DiAngelo, a white person, is teaching the two four hour classes on August 17 and September 7. The tickets cost $60 and have sold sold out. The Office of Arts and Culture described the workshop:
A 4-hour workshop focusing on the specific way that racism manifests through White Fragility (defined as the inability for white people to tolerate racial stress) and provides the perspectives and skills needed for white people to have more constructive cross-racial interactions. Dr. Robin DiAngelo is a former Associate Professor of Education and is a two-time winner of the Student’s Choice Award for Educator of the Year from the University of Washington. She was appointed to co-design the City of Seattle’s Race & Social Justice Initiative and has just completed the 2nd edition of her book, What Does it Mean to be White?: Developing White Racial Literacy.

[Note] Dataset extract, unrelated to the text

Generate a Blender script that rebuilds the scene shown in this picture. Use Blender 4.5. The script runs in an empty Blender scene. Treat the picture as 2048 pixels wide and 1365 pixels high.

City spokesperson Erika Lindsay refused to tell how much taxpayer money was used to pay for the lectures:
“A primary role of our office is to provide programs and resources to help the arts and culture sector flourish and many arts and cultural organizations see the ability to become more inclusive as a major step towards their ability to thrive,” she said.
They want the culture sector to flourish by putting down white people? How does that even make sense?
Yet, this phenomenon is nothing new. Fox News points out that Portland Community College also used taxpayer money to fund similar lectures titled “Whiteness History Month Project. Mt. Hood Community College allowed Melinda Bullen, their Diversity Resource Center coordinator, to lecture on the subject:
Melinda Bullen, Diversity Rresource Center coordinator at Mt. Hood Community College, lectured on “white fragility.” Bullen, who is white, told attendees, “because of their position of privilege and accustomed racial comfort, whites will often display racial arrogance by denying, debating, trivializing racism or critical thought regarding racial conflict.”Bullen also says white people need to be much harder on themselves. “Seeing yourself as well-meaning,” she said, “removes responsibility for your actions…good intentions are one of the great hindrances to honest conversations about race.”